Официальное возвращение в 1832 году к понятию моральные и политические науки, выразившееся в создании (или, как часто говорят, воссоздании) Академии моральных и политических наук (далее – АМПН), было всецело делом рук Франсуа Гизо и его «сопластников». Как показал Э. Миро (Mireaux 1957), создание АМПН стало первым действием Гизо на посту министра образования: Гизо был назначен министром 11 октября 1832 года – а уже 26 октября Луи-Филипп подписал ордонанс об учреждении АМПН.

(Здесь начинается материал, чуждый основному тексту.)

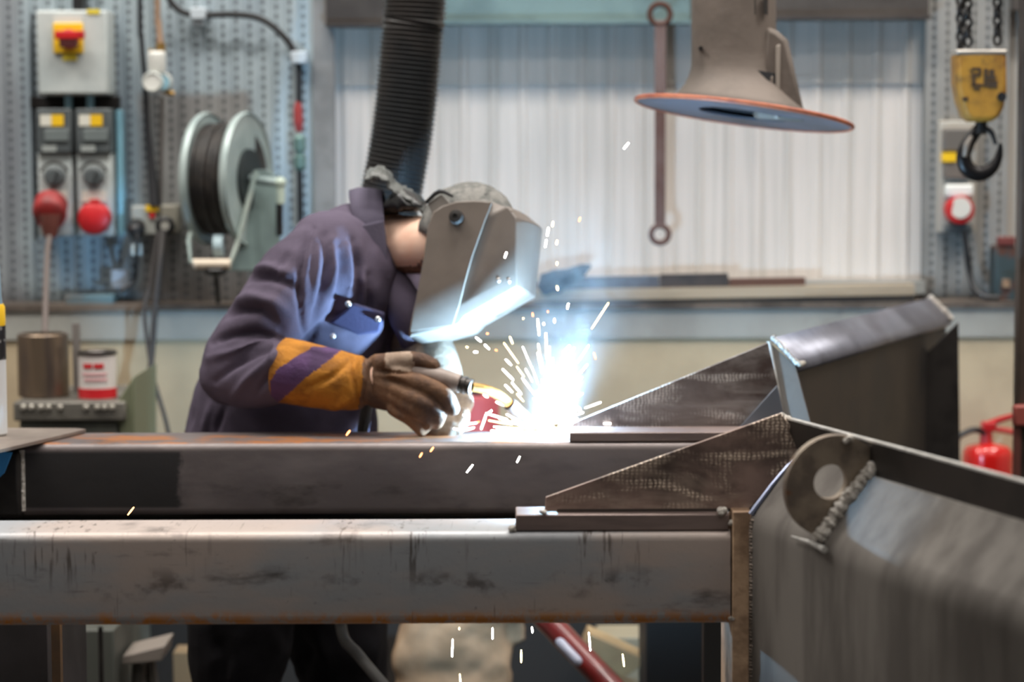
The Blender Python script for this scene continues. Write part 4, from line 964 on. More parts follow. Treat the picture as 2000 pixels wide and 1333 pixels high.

АМПН была осуществлением давнего проекта партии доктринеров. Об этом свидетельствует письмо Гизо к Баранту от 24 января 1824 года:

Виктор [де Брой], Огюст [де Сталь], Шарль [де Ремюза], Кузен, Дюмон, г-н Лебрен (автор «Марии Стюарт»), еще несколько человек и я хотели бы образовать, без шума, без титулов, маленькое общество моральных и политических наук, которое старалось бы поддерживать и направлять зарождающееся движение к новым идеям в философии, в публичном праве, в истории литературы. Оно распределяло бы несколько премий, способствовало бы напечатанию определенного числа ценных сочинений или хороших переводов, молодые и неизвестные авторы которых не могут самостоятельно пробиться к известности; оно вело бы переписку с людьми в департаментах, интересующимися тем же кругом идей; оно стало бы маленьким центром более широких и более либеральных мнений, к которым начинает сейчас приобщаться не столь малое количество людей, но приверженцы этих мнений пока что разрознены, не имеют точки опоры, не поддерживают и не поощряют друг друга (Цит. по [Pouthas 1923, 355]).